Under Mike Walker's direction the comedy was both well-placed and delightfully free-flowing, avoiding farcical extremes. His meticulous timing and attention to detail added a layer of sophistication to the humour while allowing the cast to express their comedic talents with a sense of naturalness and spontaneity.

Among the talented cast, Natasha Wood stood out as a remarkable performer. Her portrayal of each character was passionate and engaging. Her rendition of Joseph Macroon, complete with a ginger beard and a red hat, was both hilarious and captivating. Natasha Wood's ability to infuse her characters with energy and humour added a unique and memorable dimension to the play, making her performances a true highlight of the evening.

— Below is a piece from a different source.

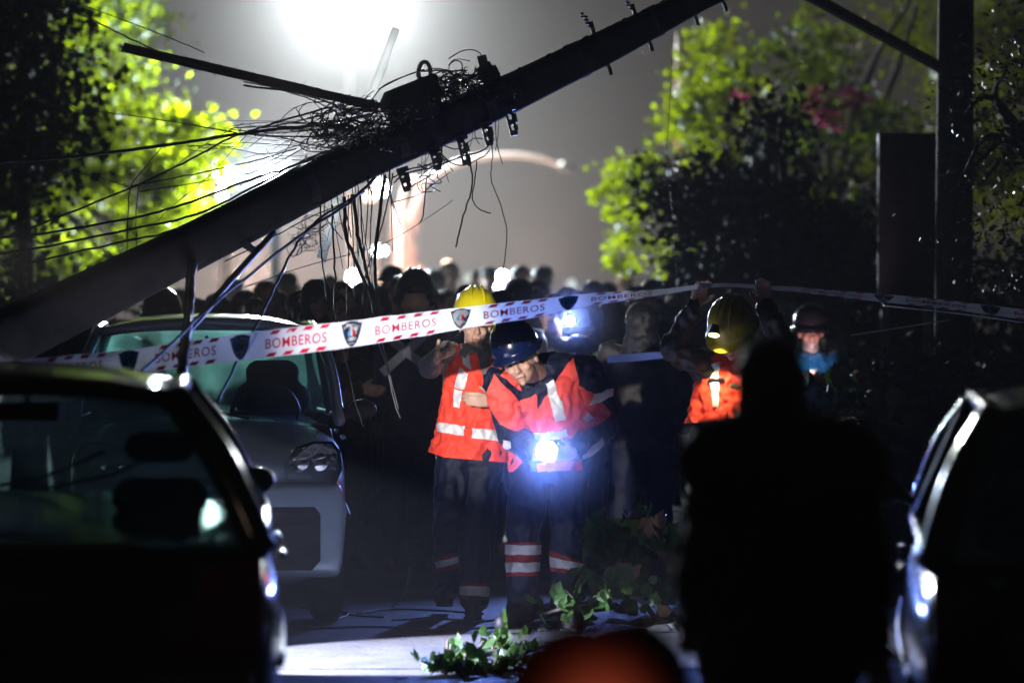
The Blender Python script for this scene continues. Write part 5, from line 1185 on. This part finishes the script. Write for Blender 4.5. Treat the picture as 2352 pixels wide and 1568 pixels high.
    # mirrors, handles
    for s in (-1, 1):
        c = V((s*(hw+(.07 if not folded else -.08)), yw0-.12, zb+.05)); mb = MB(); mb.ball(c, (.085, .045, .058)); mb.cap(c, V((s*bh, yw0-.1, zb+.0)), .02); link('wing_mirror', mb.remesh('wing_mirror', .008, 2), paint if face != 'front' else M['trim'], root)
        for y in (.35, -.55):
            mb = MB(); mb.cap(V((s*(hw-.002), y, zb-.12)), V((s*(hw-.002), y-.13, zb-.12)), .014); mb.build('door_handle', M['chrome'], root, True)
        mb = MB(); mb.tube(crv([V((s*hw*.985, hl-.5, .55)), V((s*(hw+.004), 0, .56)), V((s*hw*.97, -hl+.3, .56))], 5), .014, 6); mb.build('side_moulding', M['trim'], root, True)
    # front
    for s in (-1, 1):
        c = V((s*hw*.72, hl-.06, zh-.13)); ol = [(-.21, -.09), (-.2, .0), (-.13, .085), (.0, .115), (.13, .11), (.185, .06), (.2, -.04), (.16, -.11), (.05, -.105)]
        mb = MB(); P = [c+V((-s*x if True else x, (.055-.35*max(0, (-x*-1))*0)-abs(max(0, s*0+x))*.42, z)) for (x, z) in [(-q[0], q[1]) for q in ol]]
        P = [V((c.x+s*x*.72, c.y+.06-max(0, x)*.3, c.z+z*.95)) for x, z in ol]; Q = [p-V((0, .07, 0)) for p in P]; k_ = len(P)
        mb.add(Q, [tuple(range(k_)) if s > 0 else tuple(range(k_))[::-1]]); mb.add(P+Q, [(i, (i+1) % k_, (i+1) % k_+k_, i+k_) for i in range(k_)]); hl_ = mb.build('headlight', M['trim'], root)
        mb = MB(); ins = [V((c.x+(p.x-c.x)*.96, p.y+.004, c.z+(p.z-c.z)*.94)) for p in P]; mb.add(ins, [tuple(range(k_)) if s < 0 else tuple(range(k_))[::-1]]); mb.build('headlight_cover', M['lensglass'], hl_)
        mb = MB(); mb.add([V((c.x+(p.x-c.x)*.9, p.y-.035, c.z+(p.z-c.z)*.86)) for p in P], [tuple(range(k_)) if s < 0 else tuple(range(k_))[::-1]]); mb.build('reflector_plate', M['chromed'], hl_)
        for q, r_ in ((-.07, .042), (.025, .046)):
            mb = MB(); mb.lathe([(.012, -.035), (r_*.7, -.015), (r_, .01), (r_*.95, .012)], (c.x+s*q, c.y+.035-max(0, q)*.3, c.z), Matrix.Rotation(math.radians(-90), 3, 'X'), 18); mb.build('reflector', M['chrome'], hl_, True)
    gx = hw*.22; mb = MB(); gy = hl-.025; ol = [(-gx, .055), (gx, .055), (gx*.86, -.03), (gx*.55, -.075), (-gx*.55, -.075), (-gx*.86, -.03)]; mb.prism([(x, z+zh-.26) for x, z in ol], gy-.02, gy+.045); gr = mb.bevel('grille', M['trim'], root, .008)
    mb = MB(); mb.box((0, gy+.052, zh-.24), (gx*1.5, .008, .01)); mb.build('grille_bar', M['chrome'], gr)
    for z in (zh-.28, zh-.30): mb = MB(); mb.box((0, gy+.05, z), (gx*1.2, .008, .006)); mb.build('grille_bar', M['trim'], gr)
    mb = MB(); mb.prism([(-hw*.9, .76), (hw*.9, .76), (hw*.94, .6), (hw*.9, .27), (-hw*.9, .27), (-hw*.94, .6)], hl-.3, hl+.05); link('front_bumper', mb.remesh('front_bumper', .022, 14), paint, root)
    mb = MB(); mb.prism([(-hw*.72, .64), (hw*.72, .64), (hw*.76, .6), (hw*.76, .36), (hw*.7, .31), (-hw*.7, .31), (-hw*.76, .36), (-hw*.76, .6)], hl+.0, hl+.052); mb.bevel('lower_intake', M['seat'], root, .01)
    for z in (.36, .42, .48, .54, .6): mb = MB(); mb.box((0, hl+.058, z), (hw*1.35, .012, .012)); mb.build('intake_bar', M['seat'], root)
    # rear
    mb = MB(); mb.prism([(-hw*.86, .6), (hw*.86, .6), (hw*.86, .3), (-hw*.86, .3)], -hl-.05, -hl+.12); mb.bevel('rear_bumper', paint, root, .035, 3)
    for s in (-1, 1):
        mb = MB(); mb.prism([(s*hw*.62, .62), (s*hw*.9, .62), (s*hw*.9, .92), (s*hw*.7, .9)], -hl-.02, -hl+.1); mb.bevel('tail_light', mat('tail_red', (.12, .005, .005), .2, bump=0), root, .015)
    # inside: seats, dashboard, steering wheel, mirror
    for s in (-1, 1):
        for y, hh in ((.05, 1), (-.75, .92)):
            q = MB(); x = s*hw*(.5 if H > 1.55 else .54); hh = hh if y > 0 else .8; q.cap((x-.1, y-.18, .55), (x+.1, y-.18, .55), .09); q.cap((x-.1, y+.15, .52), (x+.1, y+.15, .52), .09); q.cap((x-.1, y-.3, .75), (x+.1, y-.3, .75), .08); q.cap((x-.1, y-.36, 1.02*hh), (x+.1, y-.36, 1.02*hh), .075); q.cap((x-.07, y-.38, 1.2*hh), (x+.07, y-.38, 1.2*hh), .06)
            q.box((x, y-.3, .75), (.3, .1, .4))
            if H > 1.55 and y > 0: q.cap((x-.12, y-.36, 1.12), (x+.12, y-.36, 1.12), .1); q.cap((x-.08, y-.38, 1.27), (x+.08, y-.38, 1.27), .075)
            link('seat', q.remesh('seat', .02, 3), M['seat'], root)
    mb = MB(); mb.box((0, yw0-.25, zb-.13), (bh*1.9, .4, .2)); mb.bevel('dashboard', M['trim'], root, .05, 3)
    mb = MB(); c = V((hw*.42*(-1), yw0-.52, zb+.02)); Rs = Matrix.Rotation(math.radians(65), 3, 'X'); mb.tube([c+Rs @ V((math.cos(a)*.18, math.sin(a)*.18, 0)) for a in np.linspace(0, 6.283, 24)], .014, 6); mb.beam(c+Rs @ V((-.17, 0, 0)), c+Rs @ V((.17, 0, 0)), .03, .02); mb.build('steering_wheel', M['trim'], root, True)
    mb = MB(); mb.box((0, yw1-.02, zt-.2), (.24, .03, .07)); mb.box((0, yw1+.02, zt-.15), (.02, .02, .08)); mb.bevel('rear_view_mirror', M['trim'], root, .01)
    for s in (-1, 1):
        mb = MB(); a = V((s*.12-.1, yw0+.03, zb+.01)); mb.tube([a, a+V((.28, -.05, .06)), a+V((.5, -.16, .16))], .008, 5); mb.build('wiper', M['trim'], root)
    if plate: mb = MB(); mb.box((0, hl+.06, .5), (.36, .01, .13)); mb.bevel('licence_plate', M['trim'] if face == 'front' else M['whelm'], root, .004)
    for ch in root.children:
        pass
    root.location = loc; root.rotation_euler = (0, 0, math.radians(yaw)); return root
# silver hatchback facing the camera
car((-1.70, 21.34, 0), 185, 1.5, 1.6, 3.5, M['silver'], 'silver grey hatchback facing the camera beneath the fallen pole', zb=1.05, zh=.99, nose=.72, gwin=('glass', 'glass_lit', 'glass'), roofw=.8)
# dark car at the left edge seen from behind
ci = car((-1.79, 14.0, 0), 4.6, 1.88, 1.50, 4.1, M['darkpaint'], 'near dark car at the left seen from behind, roof edge shining', zb=.96, zh=.9, gwin=('glass_near', 'glass_dark', 'glass_dark'), face='rear', roofw=.625, folded=True)
ck = car((2.23, 13.36, 0), -5.6, 1.74, 1.46, 4.1, M['darkpaint'], 'near dark car at the right edge with blue glints on its side', zb=.96, zh=.9, gwin=('glass_dark', 'glass_dark', 'glass_dark'), face='rear', roofw=.7)

# ------------------------------------------------------------------ fallen branches
def lobed(n=5):
    P = [(0, 0)]; tips = [(-.48, .08), (-.46, .55), (0, 1.0), (.46, .55), (.48, .08)]; notch = [(-.42, .32), (-.27, .68), (.27, .68), (.42, .32)]
    out = [(0, -.12), tips[0], notch[0], tips[1], notch[1], tips[2], notch[2], tips[3], notch[3], tips[4]]
    return out
def leaf_mesh(size, k):
    o2 = lobed(); vs = [(0, .3*size, .0)]+[(x*size, y*size, -.22*size*(abs(x)**1.5)-.12*size*(y-.3)**2+random.uniform(-.03, .03)*size) for x, y in o2]; n_ = len(o2)
    fs = [(0, i+1, (i+1) % n_+1) for i in range(n_)]; me = bpy.data.meshes.new('leaf'); me.from_pydata(vs, [], fs); me.update(); return me
LM = []
for k in range(5):
    for mm in ('leafground', 'leafground', 'leafdry'):
        me = leaf_mesh(.1*random.uniform(.85, 1.2), k); me.materials.append(M[mm]); LM.append(me)
def branch(pts, n, spread, label, size=1.0, big=None, dry=.15):
    t = empty('fallen_branch', G0(V(pts[0])), label, 'branch'); P = crv(pts, 8); mb = MB(); mb.tube(P, [.016*(1-.6*i/len(P)) for i in range(len(P))], 7); tips = []
    for k in range(max(4, n//9)):
        a = random.choice(P[3:]); b = a+V((random.gauss(0, spread), random.gauss(0, spread*.8), abs(random.gauss(0, spread*.7)))); c_ = a.lerp(b, .5)+V((0, 0, .04)); Q = crv([a, c_, b], 4); mb.tube(Q, [.007*(1-.6*i/len(Q)) for i in range(len(Q))], 5); tips += Q[2:]
    tw = mb.build('twigs', M['bark'], t, True)
    for k in range(n):
        a = random.choice(tips+P[4:]); me = random.choice([m_ for i, m_ in enumerate(LM) if (i % 3 == 2) == (random.random() < dry)])
        o = bpy.data.objects.new('leaf', me); C.objects.link(o); o.parent = t; p = a+V((random.gauss(0, .05), random.gauss(0, .05), random.gauss(0, .035))); p.z = max(p.z, .02); o.location = p-t.location
        o.rotation_euler = (random.uniform(.5, 1.9), random.uniform(-.9, .9), random.uniform(-1.4, 1.4)); s = size*random.uniform(.6, 1.15); o.scale = (s, s, s)
    return t
g_ = lambda x, y, z=0: V(((x-1176)/FPX*(1.8-z)*FPX/(y-640), (1.8-z)*FPX/(y-640), z))
branch([g_(1560, 1430), at(1480, 1330, 20.2), at(1430, 1260, 20.1), at(1410, 1290, 20)], 80, .15, 'leafy fallen branch right of the stooping man', 1.0)
branch([g_(1520, 1440), at(1460, 1370, 19.8), at(1370, 1380, 19.6), at(1280, 1400, 19.5), g_(1200, 1430)], 100, .10, 'leafy fallen branch lying across the boots of the stooping man', .9)
branch([at(1500, 1300, 20.6), at(1460, 1230, 20.5), at(1430, 1180, 20.4)], 22, .08, 'upright twig with large pale green leaves beside the trousers', 1.5)
branch([g_(1240, 1540), at(1150, 1540, 17.6), at(1090, 1545, 17.5), at(1035, 1560, 17.5)], 110, .08, 'fallen twig of lobed leaves over the bright strip of road', .6, dry=.05)
branch([g_(1260, 1480), at(1180, 1505, 18.3), at(1140, 1500, 18.2)], 36, .05, 'small twig above the bright strip of road', .55, dry=.05)
branch([g_(1200, 1480), at(1120, 1500, 17.9), at(1050, 1505, 17.8), at(1025, 1500, 17.8)], 12, .03, 'single curled leaves sticking out over the bright road', .65, dry=0)
branch([g_(1750, 1500), at(1620, 1380, 20), at(1540, 1300, 20), at(1530, 1240, 20)], 60, .16, 'dark fallen branch behind the black foreground figure', 1.0, dry=.5)
branch([g_(2200, 1250), at(2120, 1020, 23), at(2020, 960, 23), at(2000, 900, 23)], 40, .2, 'dim fallen branch low on the right beyond the near car', 1.2, dry=.4)
# pale torn sheet of bark and soil heap under the branches
mb = MB()
for k in range(60):
    x = random.uniform(1230, 1620); p = g_(x, random.uniform(1395, 1450)); mb.ball(p, (random.uniform(.03, .09), random.uniform(.03, .08), random.uniform(.02, .05)), None, 7, 5)
tag(mb.build('rubble', M['concrete']), 'broken concrete rubble lying under the fallen branches', 'rubble', kind='stuff')
print('cables', NW[0], 'objects', len(bpy.data.objects))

Rachel Hall's exceptional talent shone brightly her standout ability to provide each of her characters with distinct Scottish accents was truly impressive. Accents can be notoriously challenging, but she effortlessly mastered a variety of Scottish accents, each lending authenticity and depth to her characters. One of her most memorable portrayals was that of Donald MacKechnie, complete with a surprisingly high-pitched Scottish accent that took everyone by surprise. This unexpected twist in her character's voice added a layer of humour and unpredictability to the performance, making it a standout moment in the play and a testament to Rachel Hall's remarkable versatility as an actress.

Jodie Martin's performance was also notable, with her characterization of Paul Waggett being particularly noteworthy. Her unwavering humour delivery was a delight, and the scene in the car, enhanced by clever projection techniques, was undeniably funny. Jodie Martin consistently demonstrated her leadership in comedic acting, with her portrayal of Paul Waggett standing as a prime example of her remarkable talent and ability to keep the audience thoroughly entertained.

 

Suzie Merritt's performance was highly commendable. Her portrayal of Fred Odd stood out among the diverse characters on stage. Fred Odd's grounded and relatable character allowed Suzie to lead the story along, providing a strong narrative anchor. Her performance added depth and continuity to the production, and Suzie Merritt's skilled acting brought a sense of balance and coherence to the play, making her contribution truly enjoyable.

Jennifer Roberts, in her role as Monty the author brought a dynamic element to the play through her adept interaction with the audience, breaking the fourth wall with charm and wit. Her stout British accents added a touch of authenticity to her character, enhancing the overall comedic experience.

Coral Lincoln's performance was nothing short of incredible, showcasing her prowess as a physical comedic actor. Her physicality and comedic timing added humour to the production, making her scenes a joy to watch.

Eleanor Harland's expanded role was a pleasant surprise, and she demonstrated an excellent control of comic timing. Her beautiful singing on two occasions on stage added a musical dimension to the play, underlining her versatility as an actress and further contributing to the overall entertainment value of the production.

The props were notably effective and added an authentic touch to the production. The attention to detail in creating book covers and magazines was particularly impressive. I extend my gratitude to Charles Lambert for his contributions in this regard, as these props seamlessly integrated with the performance and enhanced the overall experience.

Indeed, a well-deserved commendation to everyone involved, and a special recognition to Richmond Amateur Dramatic Society (RADS) for their continued commitment to delivering excellent plays. Their dedication and talent were evident in 'Whisky Galore,' and it's a testament to the enduring quality of their productions. Kudos to all for a job well done!